Meet Pan Am Champ, Paula Maresh

Jul. 5, 2018

If you ask Paula Maresh what her biggest accomplishment is, the reigning XTERRA USA/Pan Am Champion doesn’t mention her athletic prowess. Instead, she says that she’s a teacher, first and foremost.

“I fit in training as best as I can with the time I have,” says Maresh, who lives in Littleton, Colorado. “But I refuse to tap into my teaching and planning time to workout.”

Instead, Maresh trains after school, fitting in about eight to ten hours a week of quality work at altitude.

“Whenever I get over 10 hours, I’m so tired I can’t even teach, so eight hours of training a week is probably a more accurate number. I do about two bikes, two swims, two runs, and two lifting sessions.”

Like everything Maresh does, she gives it her all, which accounts for her winning her age group at the XTERRA USA / Pan Am Championship in 2017, 2014, and 2012. Last year, she narrowly edged out friend and rival Margo Pitts by less than a minute with the seconds she earned on the swim and the run. Additionally, she has been the XTERRA Regional Mountain Champ eight times.

But Maresh maintains that she doesn’t compete for the medals or the climb to the top step of the podium.

“Why does anyone race?” she asks. “We do it to see how much better we can be. No matter how often you race, something will humble you. That’s what’s so good about sports. It’s practice for real life.”
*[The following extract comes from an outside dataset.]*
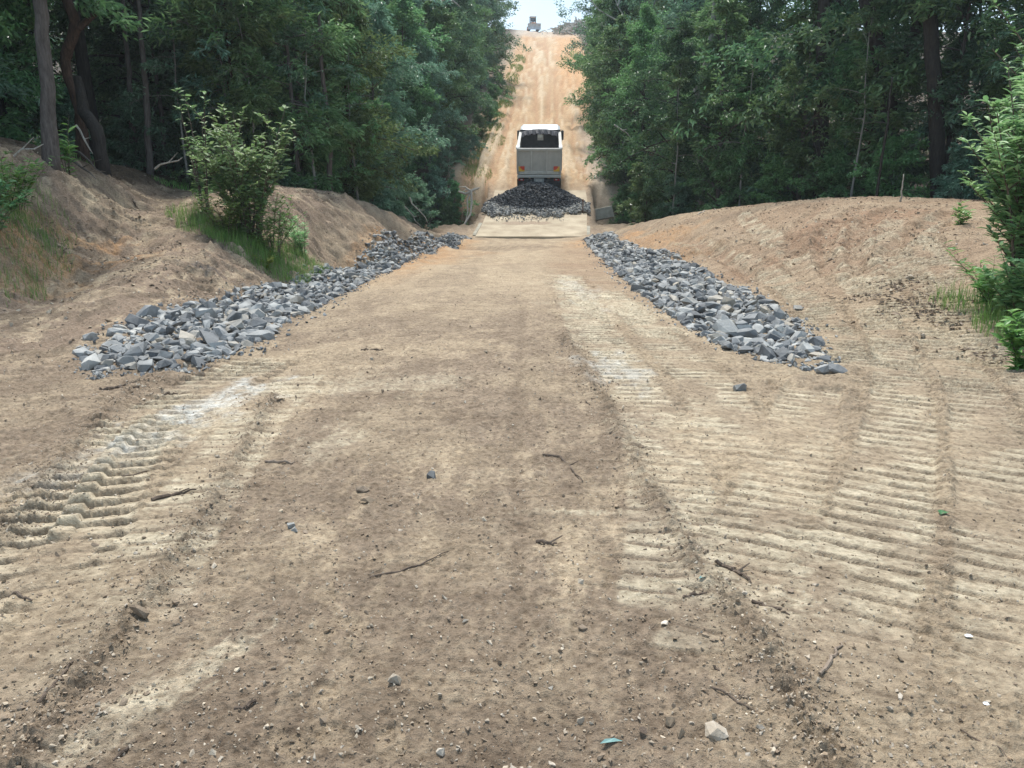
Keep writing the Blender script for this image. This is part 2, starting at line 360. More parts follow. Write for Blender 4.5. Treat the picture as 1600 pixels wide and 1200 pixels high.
RIDGES = [gp((40,1190),(130,1060),(280,870),(350,760),(430,620)), gp((0,860),(110,710),(230,590)), gp((1290,1190),(1200,1030),(1060,840),(960,660),(880,520)),
          gp((825,1190),(815,950),(805,700),(812,560),(815,480)),
          gp((1300,430),(1288,385),(1305,350),(1345,322)), gp((1345,430),(1335,380),(1360,345),(1405,322)), gp((1385,400),(1430,360),(1490,330)), gp((1240,400),(1235,370),(1262,340),(1290,322)), gp((1175,440),(1120,400),(1060,372))]
PRINTS = [(545,972,.5),(505,930,.5),(510,1092,.35),(450,1162,.9),(522,1157,.9),(610,1165,.2),(495,812,.4)]

def detail(x, y, z):
    """fine relief and soil colour on the near ground; returns dz, rgb"""
    n = x.shape; near = sstep(60, 40, y)
    lat = x-xc(y); onroad = sstep(3.1, 2.5, np.abs(lat))
    dz = .05*fbm(x*.5, y*.5, 4, 1)*(1-.7*onroad)+(.012+.02*(1-onroad))*fbm(x*3.1, y*3.1, 4, 2, .6)
    lum = fbm(x*7, y*7, 4, 3, .6)
    dz += (.008*lum+.0085*fbm(x*24, y*24, 3, 4, .65)*sstep(18, 7, y))*near
    rough = fbm(x*.35+7, y*.35, 3, 8)
    brown = np.array([.245, .192, .139]); dkbrown = np.array([.19, .147, .106]); tan = np.array([.365, .295, .205]); pale = np.array([.535, .47, .345])
    white = np.array([.55, .535, .49]); tint = np.array([1.005, .985, .985]); brown = brown*tint; dkbrown = dkbrown*tint; tan = tan*tint; pale = pale*tint; orange = np.array([.40, .235, .12]); dark = np.array([.075, .056, .04])
    col = np.tile(brown, (x.size, 1)).reshape(*n, 3)
    def mix(c, m):
        nonlocal col
        m = np.clip(m, 0, 1)[..., None]; col = col*(1-m)+c*m
    nz = fbm(x*.8, y*.8, 5, 21); n2 = fbm(x*2.6, y*1.3, 5, 22)
    mix(dkbrown, sstep(.05, .6, n2)*.45)
    mix(tan, sstep(-.1, .5, nz)*.55)
    mix(dkbrown*.92, sstep(.1, .6, fbm(x*.9, y*9, 4, 25, .6))*.45*sstep(14, 5, y)); mix(tan*1.1, sstep(.15, .7, fbm(x*5.5, y*1.1, 4, 26, .65))*.4*onroad)
    mix(tan*1.15, sstep(.25, .6, fbm(x*13, y*13, 3, 27, .6))*.25); mix(dkbrown*.85, sstep(.25, .6, fbm(x*11+4, y*11, 3, 28, .6))*.25)
    # worn wheel lanes of the graded road: pale and warm further down
    mix(tan*1.08, sstep(9, 17, y)*sstep(40, 34, y)*onroad*(.35+.5*sstep(-.3, .4, fbm(x*1.2, y*.22, 4, 31))))
    mix(orange*1.0, sstep(14, 22, y)*sstep(37, 33, y)*sstep(1.2, 2.6, np.abs(lat))*sstep(3.6, 2.9, np.abs(lat))*(.35+.4*sstep(-.3, .3, n2)))
    # right flank: compacted tan clay
    rt = sstep(.95, 1.55, lat+.2*nz)*sstep(-3, 1, y)*sstep(34, 26, y)
    lt = sstep(-1.45, -1.95, x+.2*nz)*sstep(-3.5, -2.9, x+.3*nz)*sstep(9, 7, y); mix(tan*1.08, lt*(.5+.35*sstep(-.2, .4, n2)))
    mix(tan*1.0, rt*(.45+.35*sstep(-.2, .4, n2)))
    mix(np.array([.285, .205, .14]), rt*(.45+.45*sstep(-.2, .5, fbm(x*.45, y*.45, 3, 40)))*sstep(8, 14, y))
    # tracks
    for k, (path, wd, pitch, dep, lug) in enumerate(TRACKS):
        a = np.asarray(path); bb = (x > a[:, 0].min()-1) & (x < a[:, 0].max()+1) & (y > a[:, 1].min()-1) & (y < a[:, 1].max()+1)
        if not bb.any(): continue
        xb, yb = x[bb], y[bb]; s, t = seg_st(xb, yb, path)
        s = s+k*.077+.02*pnoise(xb*2, yb*2, 60+k)+.007*pnoise(xb*9, yb*9, 61+k)
        m = sstep(wd/2+.02, wd/2-.02, np.abs(t+.02*pnoise(xb*9, yb*9, 70+k)))
        am = np.clip(.74+1.25*fbm(xb*1.4, yb*1.4, 4, 80+k), .1, 1.15)
        f = 1-(s/pitch) % 1
        sg = .05+.0065*np.clip(yb-4, 0, 16); prof = f*.5-sstep(.80, .94+.004*np.clip(yb-4, 0, 16), f)*.5-.6*np.exp(-((f-.925)/sg)**2)
        am = am*(.3+.7*sstep(2.1, 3.5, yb)); hgt = dep*(.85+.6*sstep(4.5, 8, yb) if k > 0 else 1.45)*(prof-.3)*am*(1+.10*np.clip(yb-5, 0, 14))
        if lug:
            hgt = hgt+.042*sstep(.065, .045, np.abs(t+.01*pnoise(xb*7, yb*7, 5)))*sstep(.14, .26, f)*sstep(.8, .72, f)*np.clip(am*1.3, .3, 1)*sstep(6.3, 4.9, yb)
        hgt = hgt+.012*np.exp(-((np.abs(t)-wd/2-.03)/.035)**2)*(.6+pnoise(xb*11, yb*11, 90+k))
        dz[bb] *= 1-.85*m
        dz[bb] += np.where(np.abs(t) < wd/2+.15, hgt*np.maximum(m, np.where(np.abs(t) > wd/2-.02, .9, 0)), 0)
        pad = sstep(.95, .75, f)
        c = col[bb]; g = np.clip(m*sstep(.1, .9, am)*pad*(.4+.55*sstep(-.35, .4, fbm(xb*4, yb*4, 5, 95+k, .65))), 0, .88)[:, None]
        tgt = pale if k == 0 else (pale*.92 if k in (1, 2, 3, 4, 9, 10) else pale*.82)
        c = c*(1-g)+tgt*g; g2 = (m*(1-pad)*.45*sstep(-.5, .2, fbm(xb*5, yb*5, 3, 97+k)))[:, None]
        col[bb] = c*(1-g2)+dkbrown*g2   # darker brown mixed into the grooves between the pad prints
    # pale scraped clay patches
    def blob(u, v, rx, ry, ang, c, amt, seed, stretch=3.0):
        nonlocal col
        g0 = G(u, v); R_ = max(rx, ry)*1.7; bb = (np.abs(x-g0[0]) < R_) & (np.abs(y-g0[1]) < R_)
        dx = x[bb]-g0[0]; dy = y[bb]-g0[1]; ca, sa = math.cos(ang), math.sin(ang)
        a = dx*ca+dy*sa; b = -dx*sa+dy*ca
        q = stretch/max(rx, .3)*.6; q2 = stretch/max(min(rx, ry*3), .12)*.6
        rr = np.sqrt((a/rx)**2+(b/ry)**2)+.75*fbm(a*q, b*q2*1.6, 5, seed, .65)
        m = sstep(1.15, .35, rr)*amt*(.45+.55*sstep(-.25, .2, fbm(x[bb]*8, y[bb]*5, 4, seed+3, .65))); c_ = col[bb]; col[bb] = c_*(1-m[:, None])+c*m[:, None]
        full = np.zeros(x.shape); full[bb] = m; return full
    m = blob(320,640,1.15,.36,1.95-.62,white,.85,101); dz -= .012*m
    blob(250,680,.8,.42,1.2,pale,.5,102); blob(200,1130,.55,.10,1.15,pale,.75,103,5); blob(130,1150,.5,.07,1.15,pale,.6,104,6); blob(265,1080,.3,.05,1.1,pale,.6,105,8)
    blob(590,600,.9,.35,.2,pale,.5,106); blob(520,690,.5,.2,1.3,pale,.5,107); blob(650,540,1.6,.8,.3,tan*1.2,.5,108)
    blob(930,470,3.4,.7,1.72,pale,.6,109); blob(960,575,.8,.4,1.6,white*.9,.55,110); blob(900,450,2.4,.35,1.6,white*.9,.35,111)
    blob(1180,700,1.2,.8,.8,tan*1.2,.6,112); blob(1040,660,.5,.35,.3,pale,.5,113); blob(1180,930,.25,.12,2.6,pale*1.02,.7,114,6); blob(893,800,.04,.35,1.6,pale,.6,115,5)
    blob(640,480,3,.5,1.2,tan*1.1,.5,116); blob(80,745,.9,.25,1.2,np.array([.33,.31,.28]),.4,117); blob(90,640,.8,.3,.3,tan,.5,118)
    for k in range(26):
        rr = random.Random(500+k); blob(rr.uniform(420,1000), rr.uniform(480,900), rr.uniform(.1,.5), rr.uniform(.04,.16), rr.uniform(1.2,1.9), tan*1.25, .5, 600+k, 6)
    # darker damp loose soil strips
    blob(560,1180,1.3,.35,.1,dkbrown*.95,.6,119); blob(200,600,1.4,.3,.15,dkbrown,.65,120); blob(790,390,2.4,1.2,0,dkbrown*1.1,.6,121,1.5); blob(700,400,1.5,2.5,.2,orange*1.05,.3,127,1.5)
    # left mound: brown crust, orange gully, dark bank
    lm = sstep(-4.3, -5.2, lat)*sstep(6.5, 9, y)*sstep(37, 30, y)
    mix(np.array([.235,.175,.13]), lm*.75); mix(tan*.95, lm*sstep(0, .45, nz)*.6); mix(dkbrown*.75, lm*sstep(.0, .45, fbm(x*1.7+3, y*.9, 5, 44, .6))*.7); mix(tan*1.25, lm*sstep(.2, .6, fbm(x*2.3, y*1.4, 5, 45, .6))*.6)
    blob(60,400,1.8,.6,.9,orange,.9,122,1.2); blob(120,390,1.2,.22,.9,orange*1.1,.7,123,2); blob(20,440,1.0,.5,.9,orange*.95,.6,124,2); blob(560,385,3.0,.35,1.5,orange*.8,.5,125,2); blob(600,372,2,.3,1.5,orange,.4,126,2)
    blob(330,425,.5,.18,.4,np.array([.14,.125,.115]),.75,128,3)
    # right mound bank near the creek
    blob(1010,378,1.5,3.2,.1,orange*.9,.65,130,.9); blob(1060,395,1.0,1.6,.2,orange*.7,.6,131,1); blob(985,372,.6,1.5,0,orange*1.05,.7,132,1); blob(1330,345,3.0,1.2,.4,np.array([.28,.165,.105]),.6,133,.8)
    # forest floor
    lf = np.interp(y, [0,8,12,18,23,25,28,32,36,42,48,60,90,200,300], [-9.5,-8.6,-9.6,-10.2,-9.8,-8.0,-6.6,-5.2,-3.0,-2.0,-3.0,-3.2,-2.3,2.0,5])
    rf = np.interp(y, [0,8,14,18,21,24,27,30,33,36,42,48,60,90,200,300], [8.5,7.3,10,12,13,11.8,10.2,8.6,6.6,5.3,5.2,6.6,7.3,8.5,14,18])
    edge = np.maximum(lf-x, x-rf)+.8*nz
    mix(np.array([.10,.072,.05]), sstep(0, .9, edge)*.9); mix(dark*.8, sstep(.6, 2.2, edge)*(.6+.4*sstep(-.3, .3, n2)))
    # creek banks
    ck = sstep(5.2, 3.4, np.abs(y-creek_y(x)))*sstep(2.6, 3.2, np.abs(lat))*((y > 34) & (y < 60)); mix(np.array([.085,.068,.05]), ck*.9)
    # the far hill: pale and orange clay with long wheel lines
    hill = sstep(45, 50, y)*sstep(6.5, 5.0, np.abs(lat-.6))
    hc = np.array([.43, .295, .175]); mix(hc, hill*.9)
    ln = fbm(lat*2.2, y*.03, 5, 50, .65); mix(np.array([.52,.42,.3]), hill*sstep(.05, .5, ln)*.7); mix(np.array([.36,.225,.135]), hill*sstep(-.02, -.4, ln)*.75); dz += hill*.26*ln+hill*.1*fbm(x*.4, y*.25, 3, 51)+.25*sstep(2.6, 4.5, lat)*sstep(46, 50, y)*fbm(x*.8, y*.5, 4, 52, .6)*sstep(220, 180, y)
    mix(orange*1.15, hill*sstep(1.0, 2.4, lat+.8*nz)*sstep(75, 110, y)*.75); mix(orange*.95, hill*sstep(-1.8, -2.8, lat+.5*nz)*sstep(90, 130, y)*.5)
    mix(np.array([.40,.37,.33]), hill*sstep(2.4, 3.4, lat+.5*nz)*sstep(74, 62, y)*.5)
    mix(np.array([.40,.36,.31]), sstep(170, 190, y)*sstep(9, 6, np.abs(lat))*.6)
    # loose ridges and boot prints
    for k, path in enumerate(RIDGES):
        a = np.asarray(path); bb = (x > a[:, 0].min()-.6) & (x < a[:, 0].max()+.6) & (y > a[:, 1].min()-.6) & (y < a[:, 1].max()+.6)
        xb, yb = x[bb], y[bb]; s, t = seg_st(xb, yb, path); wd = .05 if k == 3 else .075
        g = np.exp(-((t+.05*pnoise(xb*3, yb*3, 140+k))/wd)**2)
        if k > 3:
            g = np.exp(-((t+.06*pnoise(xb*2, yb*2, 140+k))/.2)**4); dz[bb] += -.07*g+.06*np.exp(-((np.abs(t)-.32)/.1)**2)*(.6+pnoise(xb*4, yb*4, 3))*(np.abs(t) < .6)
            c = col[bb]; gg = (g*.5)[:, None]; col[bb] = c*(1-gg)+np.array([.25, .165, .11])*gg; continue
        dz[bb] += g*((.022+.03*fbm(xb*14, yb*14, 3, 150+k, .7)) if k < 3 else (-.012+.01*fbm(xb*20, yb*20, 3, 150)))
        c = col[bb]; gg = (g*.4)[:, None]; col[bb] = c*(1-gg)+dkbrown*gg
    for k, (u, v, an) in enumerate(PRINTS):
        g0 = G(u, v); ca, sa = math.cos(an+1.57), math.sin(an+1.57); dx = x-g0[0]; dy = y-g0[1]
        bb = (np.abs(dx) < .3) & (np.abs(dy) < .3)
        a = (dx*ca+dy*sa)[bb]; b = (-dx*sa+dy*ca)[bb]
        m = sstep(1.1, .85, np.sqrt((a/.085)**2+(b/.05)**2)+.12*pnoise(a*30, b*30, k))
        tread = np.where(((a+np.abs(b)*.7)/.03) % 1 < .35, -.006, 0)*(.5+pnoise(a*40, b*40, 9+k))
        dz[bb] += m*(-.010+tread)+.006*np.exp(-((np.sqrt((a/.085)**2+(b/.05)**2)-1.15)/.12)**2)
        c = col[bb]; gg = (m*.4)[:, None]; col[bb] = c*(1-gg)+tan*1.12*gg
    # rilled, scraped banks
    gy, gx = np.gradient(z); 
    bank = sstep(.10, .5, slope_of(x, y, z))*near
    dz += bank*(.13*fbm(x*1.1+y*.5, y*2.2, 5, 160, .6)+.06*fbm(x*5, y*5, 4, 161, .6))
    wob = 1+.12*fbm(x*11, y*11, 3, 170)
    return dz, np.clip(col*wob[..., None], .01, .8)
def slope_of(x, y, z):
    zy = np.gradient(z, axis=0); yy = np.gradient(y, axis=0); zx = np.gradient(z, axis=1); xx = np.gradient(x, axis=1)
    return np.hypot(zx/np.maximum(np.abs(xx), 1e-6), zy/np.maximum(np.abs(yy), 1e-6))-.07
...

Real life for Maresh means volunteer work on top of teaching and training. She and her husband are active in their church, and in the past year, Maresh has gotten involved with The 2xtreme Foundation, which was founded by the 2017 XTERRA Warrior, John Davis.
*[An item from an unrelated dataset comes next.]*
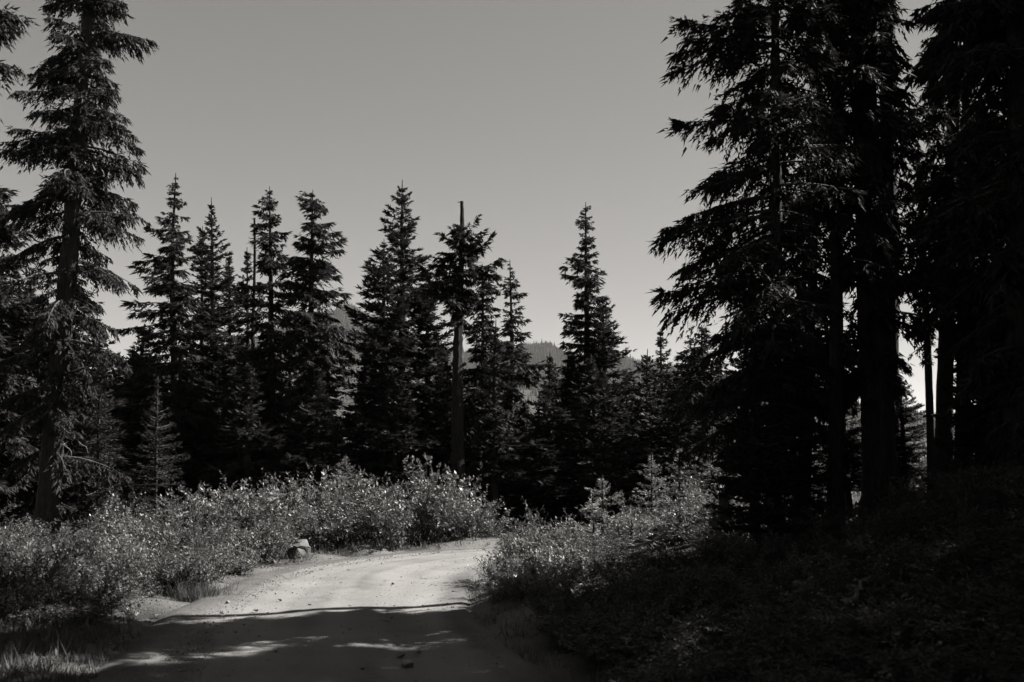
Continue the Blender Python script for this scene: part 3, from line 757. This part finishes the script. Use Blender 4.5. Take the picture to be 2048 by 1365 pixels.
for px, Yf, s_, rz, lab in ((1592, 13.0, 0.8, 2.0, 'black fir with low tiers between the slim hemlock and the slender stem'), (1695, 14.4, 0.72, 4.0, 'black fir with low tiers just left of the thickest bank trunk'),
                       (1812, 14.6, 0.6, 1.0, 'small black fir just right of the thickest bank trunk'), (2005, 12.4, 0.95, 5.2, 'black fir with low tiers in the right frame edge darkness')):
    o = copy_tree(R5)
    x = at(px, 1000, Yf)[0]
    o.location = (x, Yf, float(ground_z(np.array([x]), np.array([Yf]))[0])); o.rotation_euler = (0, 0, rz); o.scale = (s_ * 1.15, s_ * 1.15, s_)
    o['label'] = lab
conifer('hemlock_tree', 'added bare-stemmed shade hemlock half hidden behind the thickest bank trunk', 'tree', G_RIGHT, 15.0, 1780, (1770, -950),
        [(-950, 10, 10), (-700, 110, 110), (-400, 150, 150), (-160, 140, 140), (-90, 60, 60)], dict(BIG, step=0.3, nb=7, sp=0.042, M=10, nl=0.13, nw=0.042), 0.3, 513, 0.03, trunk_kw=dict(power=0.6))  # hemlock added so its crown above the frame shades the left verge
# companions beside the road outside the picture, which shade the near bank and the near road
for (x, y, s, rz, src) in ((6.6, 9.6, 1.0, 1.0, R6), (7.4, 7.0, 0.95, 2.4, R2), (9.0, 11.8, 1.05, 4.0, R6), (9.6, 8.6, 1.0, 5.1, R2), (6.4, 4.2, 0.9, 0.4, R6), (8.9, 5.0, 1.0, 3.3, R6), (11.2, 13.6, 1.1, 0.9, R2), (12.6, 15.6, 1.1, 5.5, R6), (11.0, 10.4, 1.0, 3.9, R6), (5.6, 6.9, 0.85, 4.4, R6), (13.5, 12.3, 1.0, 0.2, R6), (10.8, 6.4, 1.0, 2.8, R2), (5.9, 7.7, 0.8, 0.5, R5), (6.3, 9.0, 0.9, 2.0, R5), (5.1, 5.6, 0.8, 4.0, R5), (7.9, 8.6, 1.0, 1.1, R5), (7.0, 10.9, 0.9, 3.0, R5),
                          (8.6, 2.4, 1, 0.3, R6), (5.2, -1.5, 1, 1.3, R2), (8, -4, 1, 2.3, R6), (3.6, -6.5, 1, 3.3, R2), (0.8, -17, 1, 4.3, R6), (-4.6, -4.5, 1, 5.3, R2), (-7.4, -1.2, 1, 0.8, R6), (-9.0, 3.6, 1, 1.8, R2), (-5.4, -10, 1, 2.8, R6), (-11.5, 6.5, 1, 3.8, R6), (4.5, -12, 1, 0.1, R6), (-8.5, -6, 1, 1.1, R2)):
    o = copy_tree(src)
    o.location = (x, y, float(ground_z(np.array([x]), np.array([y]))[0])); o.rotation_euler = (0, 0, rz); o.scale = (s, s, s)
    o['label'] = 'dark conifer of the roadside forest standing beyond the frame edge'


# ---- young firs
def sapling(label, Y, foot, top, base_row, half, seed, group='young firs among the roadside shrubs', spec=YOUNG, needle=NEEDLE_YOUNG, dia=0.05):
    h = base_row - top
    return conifer('fir_sapling', label, 'young tree', group, Y, foot, (foot + 1, top), [(top + 2, 1, 1), (top + 0.14 * h, 0.13 * half, 0.13 * half), (top + 0.35 * h, 0.5 * half, 0.5 * half), (top + 0.65 * h, 0.85 * half, 0.85 * half), (base_row, half, half)], spec, dia, seed, 0.01, needle)


sapling('slender young fir with a long bare pale leader, right of the huge left hemlock', 20.5, 314, 752, 1020, 56, 601, spec=dict(YOUNG, step=0.26, miss=0.1), needle=NEEDLE, dia=0.09)
sapling('little sunlit fir right of the road with a stepped pointed top above bright shrubs', 16.6, 1204, 950, 1090, 66, 602, dia=0.07)
sapling('dense low fir in front of the stepped pointed one, right of the road bend', 15.6, 1186, 1040, 1120, 62, 603)
sapling('small fir with a narrow lit tip, left one of the pair before the bare trunk', 19.6, 1302, 905, 1040, 40, 604)
sapling('small frosted-looking fir, right one of the pair before the bare trunk', 19.2, 1357, 895, 1040, 44, 605)
sapling('taller lit young fir touching the black bushy fir on the bank', 19, 1424, 850, 1030, 58, 606, dia=0.08)
sapling('tiny fir sprouting beside the fallen branches on the right bank', 15.5, 1262, 1040, 1100, 30, 607)
sapling('thin shaded young fir seen in the light gap between two bank trunks', 17, 1652, 880, 1010, 40, 608)
sapling('second thin shaded young fir close to the thickest bank trunk', 17, 1688, 900, 1000, 34, 609)
sapling('small dark fir at the back of the willow thicket, below the far hill', 27, 690, 910, 1010, 40, 610)


# ------------------------------------------------------------------ shrubs
def shrub_meshes(seed, h, w, nstem, ntw, nleaf, L, W, leaf, upright, cluster=0.0):
    """two meshes: stems and foliage"""
    g = np.random.default_rng(seed)
    st, fo = MB(), MB()
    SP, SR = [], []
    for i in range(nstem):
        az = g.uniform(0, 6.28); out = w * 0.5 * math.sqrt(g.uniform(0.02, 1)); hh = h * g.uniform(0.6, 1.05) * (1 - 0.35 * (out / (w * 0.5)) ** 2)
        s = np.linspace(0, 1, 7)
        b0 = np.array((math.cos(az), math.sin(az), 0)) * g.uniform(0, 0.12) * w
        dirh = np.array((math.cos(az), math.sin(az), 0))
        P = b0 + dirh * (out * s ** (1.4 if upright else 0.9))[:, None] + np.array((0, 0, 1.)) * (hh * s ** (0.9 if upright else 0.75))[:, None] - np.array((0, 0, 0.1)) * (1 - s)[:, None]
        P[1:] += g.normal(0, 0.02 * h, (6, 3))
        SP.append(P); SR.append(0.004 + 0.008 * h * (1 - s))
        for j in range(ntw):
            u = g.uniform(0.1, 1) ** 0.75
            k = u * 6; a = int(min(k, 5)); q = P[a] * (1 - (k - a)) + P[a + 1] * (k - a)
            d = unit(np.array((0, 0, 0.55)) + dirh * 0.3 + g.normal(0, 0.6, 3))
            tl = h * g.uniform(0.1, 0.26)
            n = max(3, int(nleaf * g.uniform(0.7, 1.3)))
            uu = np.sort(g.uniform(0.1, 1, n))
            lb = q + d * (tl * uu)[:, None]
            pa = g.uniform(0, 6.28) + np.arange(n) * 2.4
            e1 = unit(np.cross(d, np.array((0.3, 0.2, 1.)))); e2 = np.cross(d, e1)
            ld = unit(d * 0.55 + e1 * np.cos(pa)[:, None] + e2 * np.sin(pa)[:, None] + g.normal(0, 0.25, (n, 3)))
            wx = unit(np.cross(ld, unit(np.array((0, 0, 1.)) + g.normal(0, 0.55, (n, 3)))))
            add_leaves(fo, lb, ld, wx, L * g.uniform(0.45, 1.4, n), W * g.uniform(0.5, 1.4, n), 0, 0.45)
            if j % 3 == 0:
                SP.append(q + d * (tl * s)[:, None]); SR.append(0.004 * (1 - s) + 0.0015)
    add_tubes(st, np.array(SP), np.array(SR), 4, 0)
    return st.mesh('stems', [TWIG]), fo.mesh('foliage', [leaf])


WILLOW = [shrub_meshes(700 + i, 1.5, 1.5, 22, 11, 9, 0.078, 0.03, LEAF, True) for i in range(4)]
ALDER = [shrub_meshes(720 + i, 1.5, 1.3, 17, 9, 8, 0.088, 0.062, LEAF_BROAD, True) for i in range(3)]
LOW = [shrub_meshes(740 + i, 0.7, 1.1, 30, 10, 8, 0.045, 0.024, LEAF_LOW, False) for i in range(4)]
MOUND = [shrub_meshes(760 + i, 0.9, 1.2, 26, 11, 9, 0.056, 0.026, LEAF_LOW, False) for i in range(3)]
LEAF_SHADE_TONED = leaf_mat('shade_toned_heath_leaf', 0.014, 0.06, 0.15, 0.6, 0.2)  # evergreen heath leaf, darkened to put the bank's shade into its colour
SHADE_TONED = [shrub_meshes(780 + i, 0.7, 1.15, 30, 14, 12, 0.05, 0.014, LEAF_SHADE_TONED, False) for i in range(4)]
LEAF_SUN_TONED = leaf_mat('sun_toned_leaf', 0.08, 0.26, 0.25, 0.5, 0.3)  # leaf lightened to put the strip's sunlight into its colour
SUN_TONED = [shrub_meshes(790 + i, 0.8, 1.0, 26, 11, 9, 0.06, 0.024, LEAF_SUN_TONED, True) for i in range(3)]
sg = np.random.default_rng(77)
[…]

"My husband and I like to give for the sake of giving. It's in my heart and it's important to make time for groups that make a difference."

Ask any XTERRA athlete and they will agree that Maresh is one of the most gracious athletes you will meet. Not only will she give you the jersey off her back, but she’ll also give you the gel that’s in the pocket. It’s difficult to determine whether or not her attitude on the dirt translates to the classroom or her work in the classroom has led to her leadership on the trails, but Maresh works with as much integrity as she plays.

She teaches marine science, which is an interesting choice for someone who is landlocked, but her passion for the oceans comes through in her teaching. Or maybe that is just her passion, period, full stop. Because Maresh doesn’t do anything half-heartedly, she is also known for helping challenging students succeed.

“I think the first thing you have to know with kids is that you can’t judge them. They need to know they are entering your classroom with a clean slate. You gotta keep them engaged and keep them interested. I get students who will never take another science class again so I try to make it interesting and fun and relevant. You don’t have to use what you learn for the rest of your life. You get to choose what you take away from any experience.”

While Maresh is clearly talented, what she hopes to take away from this XTERRA season is what she always hopes to get from racing and training. First, is a sense of peace that comes from being in nature. And second is the experience of living and playing wholeheartedly.

“Racing on the trails is really just a way to practice showing up for life,” she says. “XTERRA for me is a metaphor for what I can overcome as well as how I treat people and situations in real life. It’s how you value the people you are with that makes anything worthwhile.”

You can race alongside Maresh this year at XTERRA Beaver Creek on July 21 in Avon, Colorado, and again in Utah at the XTERRA Pan Am Championship on September 15, 2018.